Godby notes that the vast majority of UW’s peer institutions assess program fees, most much higher than those proposed for UW. That’s in addition to tuition rates at those institutions, which also far exceed UW’s.

In fact, if the program fees are approved by the university’s Board of Trustees, UW’s tuition and fees would still be 51 percent lower than the average of UW’s 11 nearest-peer schools, and UW would remain the lowest-cost doctoral institution in the country.

“The university has been incredibly fortunate in receiving strong support from the state, which has allowed us to provide excellent educational opportunities at a very low cost to students,” Miller says. “Challenging times need not undermine the university’s commitment to quality, accessible and affordable higher education.

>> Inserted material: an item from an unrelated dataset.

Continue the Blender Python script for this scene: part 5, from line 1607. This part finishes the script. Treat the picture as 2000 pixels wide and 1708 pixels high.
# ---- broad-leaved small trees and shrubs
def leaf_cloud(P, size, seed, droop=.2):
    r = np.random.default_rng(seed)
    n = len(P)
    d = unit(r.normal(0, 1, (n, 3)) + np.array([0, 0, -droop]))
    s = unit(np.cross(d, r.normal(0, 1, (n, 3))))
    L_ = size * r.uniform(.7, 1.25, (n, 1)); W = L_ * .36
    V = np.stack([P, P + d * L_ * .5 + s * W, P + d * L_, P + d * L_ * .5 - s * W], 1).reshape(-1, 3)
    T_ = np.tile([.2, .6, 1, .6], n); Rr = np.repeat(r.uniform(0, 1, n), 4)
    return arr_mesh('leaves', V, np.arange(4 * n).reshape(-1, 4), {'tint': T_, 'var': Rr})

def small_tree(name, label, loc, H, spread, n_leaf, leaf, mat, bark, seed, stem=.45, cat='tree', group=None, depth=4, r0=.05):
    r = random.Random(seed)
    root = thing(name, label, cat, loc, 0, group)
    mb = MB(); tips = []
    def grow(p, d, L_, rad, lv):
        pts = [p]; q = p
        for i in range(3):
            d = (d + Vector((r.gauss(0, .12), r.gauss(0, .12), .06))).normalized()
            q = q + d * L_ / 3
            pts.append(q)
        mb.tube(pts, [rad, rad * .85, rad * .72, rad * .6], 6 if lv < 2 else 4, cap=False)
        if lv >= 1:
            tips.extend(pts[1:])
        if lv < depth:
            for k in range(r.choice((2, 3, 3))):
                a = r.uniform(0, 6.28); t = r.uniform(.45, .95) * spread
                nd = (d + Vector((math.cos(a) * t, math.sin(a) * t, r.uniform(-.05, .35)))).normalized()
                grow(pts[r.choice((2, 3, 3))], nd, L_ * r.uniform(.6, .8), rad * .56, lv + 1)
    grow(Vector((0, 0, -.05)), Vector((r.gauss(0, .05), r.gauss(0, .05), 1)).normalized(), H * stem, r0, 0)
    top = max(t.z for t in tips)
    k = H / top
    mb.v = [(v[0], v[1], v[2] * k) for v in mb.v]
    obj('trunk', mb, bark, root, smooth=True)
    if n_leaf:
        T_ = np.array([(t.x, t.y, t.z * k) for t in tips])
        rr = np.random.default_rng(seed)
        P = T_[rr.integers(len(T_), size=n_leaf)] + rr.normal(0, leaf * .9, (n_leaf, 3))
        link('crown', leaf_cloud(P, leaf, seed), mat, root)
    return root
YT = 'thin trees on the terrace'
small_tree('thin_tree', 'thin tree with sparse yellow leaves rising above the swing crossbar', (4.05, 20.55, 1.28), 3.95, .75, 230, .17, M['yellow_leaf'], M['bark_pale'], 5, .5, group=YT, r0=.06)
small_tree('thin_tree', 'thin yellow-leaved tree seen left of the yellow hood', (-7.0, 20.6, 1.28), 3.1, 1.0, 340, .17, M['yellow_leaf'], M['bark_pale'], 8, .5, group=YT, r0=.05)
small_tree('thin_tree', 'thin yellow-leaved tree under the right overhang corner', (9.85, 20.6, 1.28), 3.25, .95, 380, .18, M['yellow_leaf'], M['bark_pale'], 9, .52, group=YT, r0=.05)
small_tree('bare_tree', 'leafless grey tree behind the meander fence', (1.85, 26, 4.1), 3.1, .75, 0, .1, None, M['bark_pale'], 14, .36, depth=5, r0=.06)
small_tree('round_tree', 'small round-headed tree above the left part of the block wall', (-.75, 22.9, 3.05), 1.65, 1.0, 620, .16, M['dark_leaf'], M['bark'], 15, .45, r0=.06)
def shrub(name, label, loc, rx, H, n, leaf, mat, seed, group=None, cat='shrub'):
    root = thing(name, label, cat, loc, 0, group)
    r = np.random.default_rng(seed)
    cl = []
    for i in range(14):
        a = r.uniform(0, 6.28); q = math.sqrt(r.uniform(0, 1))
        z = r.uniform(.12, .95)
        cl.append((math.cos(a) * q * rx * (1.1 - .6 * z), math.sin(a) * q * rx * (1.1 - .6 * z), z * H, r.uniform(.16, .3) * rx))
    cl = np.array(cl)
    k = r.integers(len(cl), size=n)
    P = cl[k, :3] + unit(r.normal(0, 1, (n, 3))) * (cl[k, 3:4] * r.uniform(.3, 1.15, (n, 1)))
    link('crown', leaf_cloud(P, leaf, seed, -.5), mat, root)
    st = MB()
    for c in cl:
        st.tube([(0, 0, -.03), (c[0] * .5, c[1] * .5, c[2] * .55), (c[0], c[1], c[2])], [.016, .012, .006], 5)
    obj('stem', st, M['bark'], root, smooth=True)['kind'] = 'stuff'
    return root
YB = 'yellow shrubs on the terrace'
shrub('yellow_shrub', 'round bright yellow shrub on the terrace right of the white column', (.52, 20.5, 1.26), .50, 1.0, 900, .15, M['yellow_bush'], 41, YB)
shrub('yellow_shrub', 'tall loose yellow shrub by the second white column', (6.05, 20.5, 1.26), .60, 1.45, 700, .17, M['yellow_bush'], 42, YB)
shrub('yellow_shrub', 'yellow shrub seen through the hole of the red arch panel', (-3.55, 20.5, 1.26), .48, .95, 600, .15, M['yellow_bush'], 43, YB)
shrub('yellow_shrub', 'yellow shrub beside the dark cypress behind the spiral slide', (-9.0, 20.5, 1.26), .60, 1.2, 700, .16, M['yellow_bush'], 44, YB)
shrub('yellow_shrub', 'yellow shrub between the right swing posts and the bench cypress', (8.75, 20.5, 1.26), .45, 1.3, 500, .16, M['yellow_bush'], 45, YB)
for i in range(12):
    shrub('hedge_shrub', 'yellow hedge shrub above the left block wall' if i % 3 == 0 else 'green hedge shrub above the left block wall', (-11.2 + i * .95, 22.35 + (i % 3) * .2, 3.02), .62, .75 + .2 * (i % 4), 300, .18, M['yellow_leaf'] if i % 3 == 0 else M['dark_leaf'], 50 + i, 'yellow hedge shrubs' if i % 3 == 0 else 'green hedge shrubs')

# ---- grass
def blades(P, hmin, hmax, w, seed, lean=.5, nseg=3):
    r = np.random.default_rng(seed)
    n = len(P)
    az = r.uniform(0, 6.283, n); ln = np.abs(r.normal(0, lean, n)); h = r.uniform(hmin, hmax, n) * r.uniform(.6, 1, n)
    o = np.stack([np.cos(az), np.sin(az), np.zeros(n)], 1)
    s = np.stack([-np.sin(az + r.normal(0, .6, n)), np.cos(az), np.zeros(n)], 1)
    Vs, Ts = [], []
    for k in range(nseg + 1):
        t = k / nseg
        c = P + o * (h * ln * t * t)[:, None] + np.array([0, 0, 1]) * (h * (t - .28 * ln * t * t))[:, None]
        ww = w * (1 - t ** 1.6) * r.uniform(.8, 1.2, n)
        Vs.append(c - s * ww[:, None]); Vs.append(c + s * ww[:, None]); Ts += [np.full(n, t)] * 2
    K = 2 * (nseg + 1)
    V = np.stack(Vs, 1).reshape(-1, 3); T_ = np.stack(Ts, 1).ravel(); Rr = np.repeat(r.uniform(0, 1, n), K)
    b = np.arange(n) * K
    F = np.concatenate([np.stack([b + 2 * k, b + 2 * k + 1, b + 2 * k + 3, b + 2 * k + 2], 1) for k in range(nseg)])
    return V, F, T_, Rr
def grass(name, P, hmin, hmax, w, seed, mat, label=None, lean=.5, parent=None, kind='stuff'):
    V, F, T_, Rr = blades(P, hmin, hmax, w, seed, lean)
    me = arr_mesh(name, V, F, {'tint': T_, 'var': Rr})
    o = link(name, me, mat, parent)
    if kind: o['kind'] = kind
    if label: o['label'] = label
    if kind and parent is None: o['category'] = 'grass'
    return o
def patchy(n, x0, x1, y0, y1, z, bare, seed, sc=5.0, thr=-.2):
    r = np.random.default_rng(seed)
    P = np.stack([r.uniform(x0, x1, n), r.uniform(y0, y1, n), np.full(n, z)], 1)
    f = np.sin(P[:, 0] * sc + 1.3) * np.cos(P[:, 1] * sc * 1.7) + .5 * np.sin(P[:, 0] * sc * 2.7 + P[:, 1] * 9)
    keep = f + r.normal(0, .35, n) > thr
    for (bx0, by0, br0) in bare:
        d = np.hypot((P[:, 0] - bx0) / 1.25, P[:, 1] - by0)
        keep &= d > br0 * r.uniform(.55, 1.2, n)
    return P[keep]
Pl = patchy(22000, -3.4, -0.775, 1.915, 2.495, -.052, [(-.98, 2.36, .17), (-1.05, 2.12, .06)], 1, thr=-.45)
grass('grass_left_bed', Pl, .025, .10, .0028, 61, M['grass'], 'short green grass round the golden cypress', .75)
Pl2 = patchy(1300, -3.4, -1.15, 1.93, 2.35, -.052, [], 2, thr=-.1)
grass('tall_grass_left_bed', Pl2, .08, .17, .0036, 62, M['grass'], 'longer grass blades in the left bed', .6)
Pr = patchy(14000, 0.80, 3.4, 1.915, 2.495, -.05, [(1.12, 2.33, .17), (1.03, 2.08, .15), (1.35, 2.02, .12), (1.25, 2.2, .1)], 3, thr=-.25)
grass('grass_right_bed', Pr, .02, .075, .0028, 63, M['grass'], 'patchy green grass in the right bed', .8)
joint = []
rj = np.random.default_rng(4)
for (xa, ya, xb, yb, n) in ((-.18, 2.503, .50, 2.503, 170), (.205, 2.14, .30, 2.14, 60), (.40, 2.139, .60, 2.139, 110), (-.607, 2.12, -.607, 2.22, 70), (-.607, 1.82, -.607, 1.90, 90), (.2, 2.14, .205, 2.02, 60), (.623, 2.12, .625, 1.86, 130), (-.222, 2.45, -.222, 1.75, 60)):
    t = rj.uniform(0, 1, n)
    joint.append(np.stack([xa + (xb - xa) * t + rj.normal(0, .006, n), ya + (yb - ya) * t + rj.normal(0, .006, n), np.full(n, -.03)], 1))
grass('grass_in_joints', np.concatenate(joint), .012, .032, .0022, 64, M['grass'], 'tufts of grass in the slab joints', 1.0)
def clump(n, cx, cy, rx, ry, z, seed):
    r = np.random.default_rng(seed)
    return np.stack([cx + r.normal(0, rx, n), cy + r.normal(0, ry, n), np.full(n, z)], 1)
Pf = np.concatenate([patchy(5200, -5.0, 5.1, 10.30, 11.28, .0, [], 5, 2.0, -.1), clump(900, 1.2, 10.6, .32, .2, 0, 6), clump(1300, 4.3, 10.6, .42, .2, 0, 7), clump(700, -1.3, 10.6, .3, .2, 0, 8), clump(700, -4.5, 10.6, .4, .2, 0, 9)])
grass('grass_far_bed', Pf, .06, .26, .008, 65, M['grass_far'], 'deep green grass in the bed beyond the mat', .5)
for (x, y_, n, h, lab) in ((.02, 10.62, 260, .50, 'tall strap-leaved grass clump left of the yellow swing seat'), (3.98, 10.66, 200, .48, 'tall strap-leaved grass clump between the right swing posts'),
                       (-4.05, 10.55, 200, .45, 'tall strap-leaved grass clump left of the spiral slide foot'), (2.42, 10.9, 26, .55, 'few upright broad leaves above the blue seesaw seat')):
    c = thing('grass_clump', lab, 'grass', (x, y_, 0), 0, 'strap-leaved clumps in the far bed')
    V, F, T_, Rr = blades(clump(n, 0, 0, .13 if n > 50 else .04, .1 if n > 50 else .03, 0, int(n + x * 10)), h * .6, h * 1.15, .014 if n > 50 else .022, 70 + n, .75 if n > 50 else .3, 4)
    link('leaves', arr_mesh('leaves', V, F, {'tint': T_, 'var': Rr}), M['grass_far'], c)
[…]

That is what the program fee proposal would help us accomplish.”

The report of UW’s Revenue Enhancement Subcommittee, including details of the proposed program fees, may be found at www.uwyo.edu/president/_files/docs/fcac/rec/proposal_to_implement_program_fees.pdf.

Frequently asked questions and answers about UW’s academic program fee proposal:

Why are the fees being proposed?

To help the university maintain programs of the highest quality for students; and to improve student retention, time to graduation and career readiness.

How much will they cost students?

For students in the College of Arts and Sciences and the College of Agriculture and Natural Resources, $10 per credit-hour; the College of Health Sciences, $12; the College of Business and the College of Education, $45; the Haub School of Environment and Natural Resources, $48; and the College of Engineering and Applied Science, $69. Additional fees would be charged for a limited number of high-cost programs.

Increases in the overall cost of a four-year degree would range from $1,272 for English majors to $5,586 for chemical engineers.

Why not just increase tuition uniformly?

Program fees are the fairest means to distribute the financial burden to students, allocating program costs through a “user pay” principle. The UW Board of Trustees could still consider a regular tuition increase separately from the fee proposal.

On what basis were the different fee levels determined?

The program fees were developed on the basis of cost of delivery, student demand and the varying value of graduates’ degrees.

Would the program fees make UW more expensive than its competitors?

No. UW would still be the lowest-cost doctoral institution in the country, with tuition and fees still 51 percent lower than the average of its 11 nearest-peer schools.

How would program fees affect the cost of attendance and financial aid?

Undergraduate students are awarded financial aid with a standard cost of attendance based on 15 credit-hours per semester, plus mandatory full-time fees. Additional costs, including program and course fees, may be included in the cost of attendance on an individual basis after consultation with the Student Financial Aid Office.

What would revenues from the program fees be used for?

The fee revenues would stay with the individual academic units to go toward enhanced advising, career preparation, assurance of course availability and other student services.

What about existing student fees?

Mandatory fees assessed for all students would continue, but the new academic program fees would largely replace the dozens of program and course fees currently assessed.

When would the new program fees go into effect?

The proposal set to go before the Board of Trustees calls for the new program fees to be assessed beginning with the fall 2017 semester.